И тут же он добавил, что ему велено выехать, если хоть какая-либо запятая будет изменена сербами в предъявленных им требованиях.
В Петрограде[165] в то время еще, разумеется, не знали этих подробностей. С. Д. Сазонов жил (на даче) в Царском Селе, откуда ежедневно приезжал в город. Там же жил и германский посол граф Пурталес. 15-го утром они ехали в том же в вагоне, и Пурталес сказал, что сербский ответ нельзя признать удовлетворительным. Это было первым симптомом крайней серьезности положения, ибо ясно указывало на полное нежелание Германии склонить Австрию к какому-либо приемлемому компромиссу. Лично Пурталес был вполне порядочным человеком. Он дольше всех сохранял оптимизм и был убежден, что дело не дойдет до войны. Он не сомневался, что Россия остановится перед бесповоротным решением и в конце концов уступит. Такое убеждение слагалось у него из совершенно неправильного представления вообще о России. Последнему, по-видимому, немало способствовал, между прочим, незадолго до того уехавший из Петрограда советник германского посольства Луциус. Германские дипломаты воображали себе, что Россия накануне революции, и что малейшего внешнего осложнения достаточно, чтобы внутри империи вспыхнули крупные беспорядки. Нам было известно уже и ранее, что такое именно представление о России германцы старались укоренить среди турок. Что сами они искренно этому верили, видно из книги генерала Бернгарди о будущей войне{94}, где стратегические расчеты основаны, между прочим, на неизбежности революции в России в случае войны[166]. Как раз перед австрийским ультиматумом в Петрограде происходили стачки рабочих, отчасти поощрявшиеся крайней бездеятельностью полиции. Эти беспорядки только еще больше укрепили германского посла в мысли, что Россия воевать не будет.
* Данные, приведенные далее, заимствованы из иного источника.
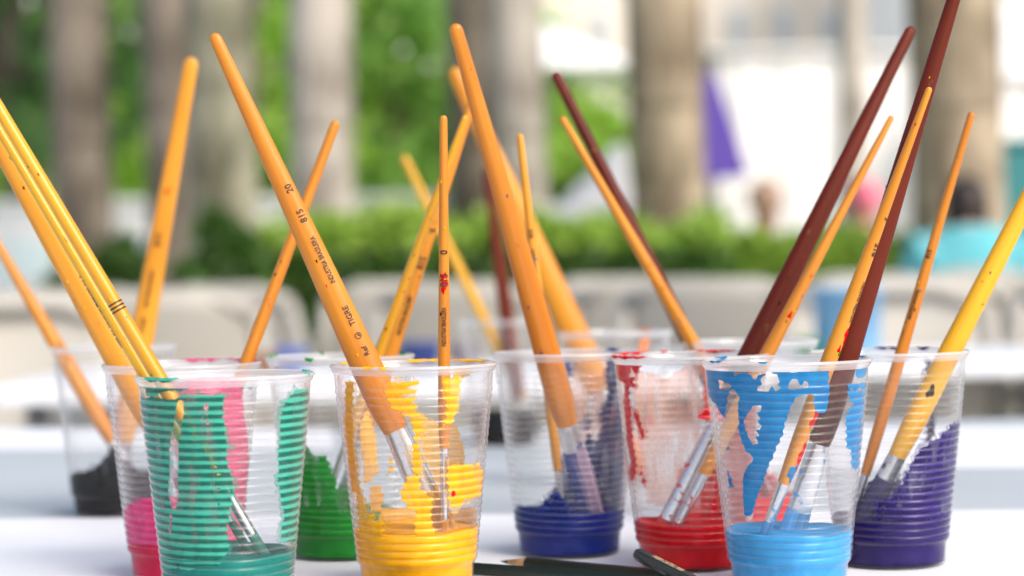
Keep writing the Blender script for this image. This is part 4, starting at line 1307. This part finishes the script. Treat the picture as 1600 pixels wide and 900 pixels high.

Справедливость требует признать, что сам Пурталес старался, насколько это от него зависело, действовать примирительно. Однажды, во время беседы о Сазоновым, в один из этих дней, оба собеседника слишком разгорячились. Пурталес был туг на ухо, в разговоре с ним приходилось повышать голос. Часто это взвинчивало и без того нервного в то время Сазонова, как он сам это признавал, и он говорил или кричал резче, чем хотел. Так было, по-видимому, и на этот раз. Пурталес уехал обиженный. Однако в тот же день он заехал к товарищу министра Нератову, сказав ему, что погорячился, а что в такое время не следует вводить еще личных мотивов; после этого он посетил Сазонова. В личных отношениях они оба, как порядочные люди, относились друг к другу с уважением.
Оптимизм Пурталеса поколебался лишь за 3 дня до разрыва, когда у нас принято было решение о мобилизации 4-х военных округов, в связи с известием о почти полной мобилизации Австрии и начавшейся бомбардировке Белграда. 16 июля Пурталес, как всегда, пришел к Сазонову. Во время разговора, в котором оба собеседника горячились, Пурталес неожиданно подошел к окну, схватил себя за голову и разрыдался. «Боже мой, неужели мы будем воевать». Мы созданы для того, чтобы идти рука в руку! У нас столько связей династических и политических, столько общих интересов в поддержании принципа монархии и социального порядка!»